• [Written problem] Extract all lines that hold "scene" from the records below.

• [Records to use]
★ ★ ★

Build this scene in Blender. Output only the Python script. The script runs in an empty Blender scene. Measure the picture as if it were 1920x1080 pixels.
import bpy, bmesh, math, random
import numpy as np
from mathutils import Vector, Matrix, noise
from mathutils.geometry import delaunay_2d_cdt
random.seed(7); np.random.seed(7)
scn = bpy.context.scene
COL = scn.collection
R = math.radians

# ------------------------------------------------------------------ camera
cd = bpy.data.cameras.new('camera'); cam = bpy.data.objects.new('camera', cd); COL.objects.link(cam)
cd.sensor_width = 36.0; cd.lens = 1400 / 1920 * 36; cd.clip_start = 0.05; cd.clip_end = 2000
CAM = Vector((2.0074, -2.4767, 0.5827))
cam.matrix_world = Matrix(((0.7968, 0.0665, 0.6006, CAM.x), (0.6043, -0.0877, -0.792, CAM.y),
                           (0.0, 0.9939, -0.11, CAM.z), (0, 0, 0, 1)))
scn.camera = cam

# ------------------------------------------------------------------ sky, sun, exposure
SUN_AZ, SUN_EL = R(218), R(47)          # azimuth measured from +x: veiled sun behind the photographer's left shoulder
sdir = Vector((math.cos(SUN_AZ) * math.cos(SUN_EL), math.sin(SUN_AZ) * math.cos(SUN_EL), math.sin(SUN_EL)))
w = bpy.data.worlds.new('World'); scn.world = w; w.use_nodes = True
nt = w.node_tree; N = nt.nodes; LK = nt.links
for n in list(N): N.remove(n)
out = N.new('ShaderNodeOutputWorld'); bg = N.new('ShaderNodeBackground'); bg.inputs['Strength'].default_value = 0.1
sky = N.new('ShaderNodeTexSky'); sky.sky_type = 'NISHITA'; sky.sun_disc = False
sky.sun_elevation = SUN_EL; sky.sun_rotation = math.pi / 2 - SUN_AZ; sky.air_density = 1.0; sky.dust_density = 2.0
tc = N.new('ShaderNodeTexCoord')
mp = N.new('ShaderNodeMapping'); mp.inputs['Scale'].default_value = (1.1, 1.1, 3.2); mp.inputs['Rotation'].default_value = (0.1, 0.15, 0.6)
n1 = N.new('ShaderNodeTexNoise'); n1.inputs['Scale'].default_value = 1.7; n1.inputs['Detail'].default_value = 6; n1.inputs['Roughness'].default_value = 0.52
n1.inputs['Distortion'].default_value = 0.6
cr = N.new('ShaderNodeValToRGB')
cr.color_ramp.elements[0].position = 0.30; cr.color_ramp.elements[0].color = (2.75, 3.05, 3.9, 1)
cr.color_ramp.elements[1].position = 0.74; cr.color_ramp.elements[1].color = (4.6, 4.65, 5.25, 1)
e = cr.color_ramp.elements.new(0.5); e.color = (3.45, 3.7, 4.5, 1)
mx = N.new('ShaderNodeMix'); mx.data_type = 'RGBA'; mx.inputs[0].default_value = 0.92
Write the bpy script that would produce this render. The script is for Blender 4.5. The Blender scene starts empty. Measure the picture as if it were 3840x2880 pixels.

★ ★ ★

• [Exercise response]
Build this scene in Blender. Output only the Python script. The script runs in an empty Blender scene. Measure the picture as if it were 1920x1080 pixels.
scn = bpy.context.scene
Write the bpy script that would produce this render. The script is for Blender 4.5. The Blender scene starts empty. Measure the picture as if it were 3840x2880 pixels.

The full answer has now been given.